Apr 2, 2007

Succeeding by not failing

We keep on building systems that experience failure mainly because we don't learn from our previous failures.  In fact, if only we made a formal effort to study the cause of previous failures, the 'vast majority' of failures would disappear.  This seems to be the thesis of a  book on system failures from Joyce Fortune and Geoff Peters.

The phrase 'system failure' normally brings up the usual suspect of 'computer/information system failure' , and that's not surprising. Information Systems chalk up more than their fair share of failures, or at least the failures that are interesting enough to make the news. One of the reasons is that these systems tend to have so much failure is that they are so embedded in organizational life that there are so many points of interaction and therefore so many points at which failure can occur.
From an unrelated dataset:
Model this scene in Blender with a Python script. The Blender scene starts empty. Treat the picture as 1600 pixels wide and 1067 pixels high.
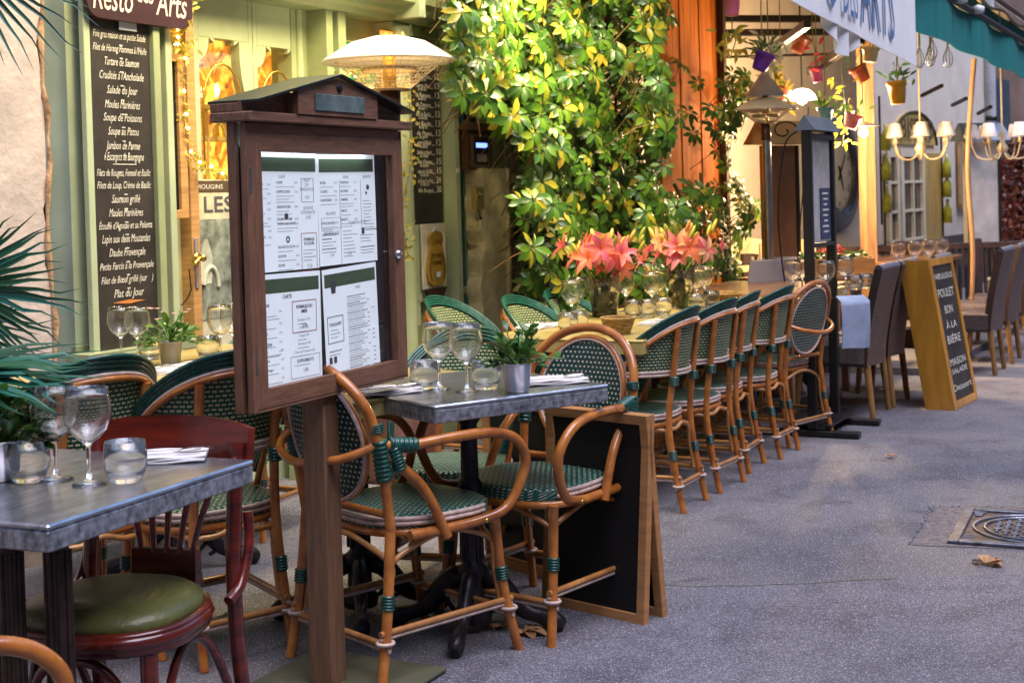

Information Systems are also now so entwined in our social and cultural life that we experience failures almost every day, from a dropped internet connection, to a stolen credit card number.

 

While failures will always happen, a lot less of them would happen if only organizations made proper, formal reviews of what caused previous failures, and then apply the lessons learned, argues Fortune and Peters.   To aid in this noble aim, they have devised an approach called the Systems Failure Approach, an approach solidly grounded in the principles of systems thinking.  SFA lets its user extract failure events from the real world, construct a systems model of the failure using systems techniques and, from the understanding gained come up with a lesson that can be applied back to the real world.